I haven't been to a DD in several years, but I was craving cake and a frappuccino, and apparently "America runs on Dunkin," so I went for it. There is something weird about being in an American store in a foreign country- everything usually looks and tastes the same, like a portal to the States, and you half expect Americans to be behind the counter...but of course the employees are Georgian. I pulled no punches, though. Even if it was just a few minutes, I was in America and acted like it. Employees were cleaning the floor right in front of the cash register, literally hitting my feet with the mop, and I snapped at them in English I'm sure they didn't understand, but my tone was clear enough to send them scurrying away. I ordered with no pauses, no simplified vocabulary, no neutralized accent, and looked dead into the cashier's confused face with no empathy. 

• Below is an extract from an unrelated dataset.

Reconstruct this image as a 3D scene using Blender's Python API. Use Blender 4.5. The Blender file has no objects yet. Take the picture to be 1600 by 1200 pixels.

My donut tasted like chemicals and plastic and I loved it. I could feel bald eagle wings flapping above me as I sipped my 'coolatta' (could they have come up with a stupider name?) and released the constant fear of broadcasting my foreignness to the world. For once, I embraced the stares- of judgement, confusion, hatred, jealousy, lust...I didn't look away, I didn't hide, and it felt so freeing. 

As much as I try to blend in, I will never fool anyone into thinking I'm Georgian. I am American. Although I usually shy away from the label, because I think it says too much and too little all at the same time, sometimes you just have to embrace the other-ness and have a bitch day.